The case of Borjal v Court of Appeals (1999) should be the lighthouse as to this matter. The Court warned that Wenceslao, the complainant in this case, cannot hide behind the fact that he is a private individual. “If a matter is a subject of public or general interest, it cannot suddenly become less so merely because a private individual is involved or because in some sense the individual did not voluntarily choose to become involved. The public’s primary interest is in the event; the public focus is on the conduct of the participant and the content, effect, and significance of the conduct, not the participant’s prior anonymity or notoriety.”

With this is a long standing precedent on libel law protecting journalists to make excusable errors as to publications of public interest, without fear of punishment and reprisal, as long as these are done in good faith and in response to civil duty.

Overflowing conviction

Looking at the Philippine press freedom situation during the Duterte administration, Ressa took the first fall. Of course, we gravely condemn the horrific violence directed to local journalists who were extralegally killed in this regime. But Ressa has been the first recipient of the total power of the State, with all the workings of the Executive, Legislative, and Judiciary, used to purge a member of the press.

With this machinery is the equally dangerous efforts to discredit the press and the work that they do by groups who disrupt the information ecosystem and influence public thought.

To think that the conviction will only last for at least 6 years is wrong. This imprisonment will last for generations and lifetimes to come, and haunt the national memory. Unknowing Filipinos will then read Ressa and her imprisonment as an indictment against her and journalists who held the line, like how some Filipinos now think of Marcos era desaparesidos as rebels who deserved to have died and subjected to torture for the country’s peace and order.

The conviction is beyond Ressa. It permeates all of us, as individuals and as a people. It overflows from an exaction of liability to a stamp on historical revisionism, a stamp to what Ressa has been passionately fighting against – post-truth.
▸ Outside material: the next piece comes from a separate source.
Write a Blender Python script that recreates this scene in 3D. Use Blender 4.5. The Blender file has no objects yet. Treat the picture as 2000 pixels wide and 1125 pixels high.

Finally, as a way to move forward, a play on the word “conviction” would lead us to “conviction” – not the court’s verdict, but the temperament of one’s soul, the magnanimity of one’s heart. With this, the Ressa-Santos convictions to fight for the truth must really transcend all boundaries and spread to all of us.

With such contagion of conviction, hopefully not of the former, but the latter, may we see that we are not mere dominos. We are not some tool nor toy to be lined up, to fall whenever some prime mover wills it. We are persons with agency capable of stopping the next fall. We are capable of holding the line. – Rappler.com

Tony La Viña teaches law and is former dean of the Ateneo School of Government.

Jayvy R. Gamboa is a student at the University of the Philippines College of Law and an advocate of youth formation.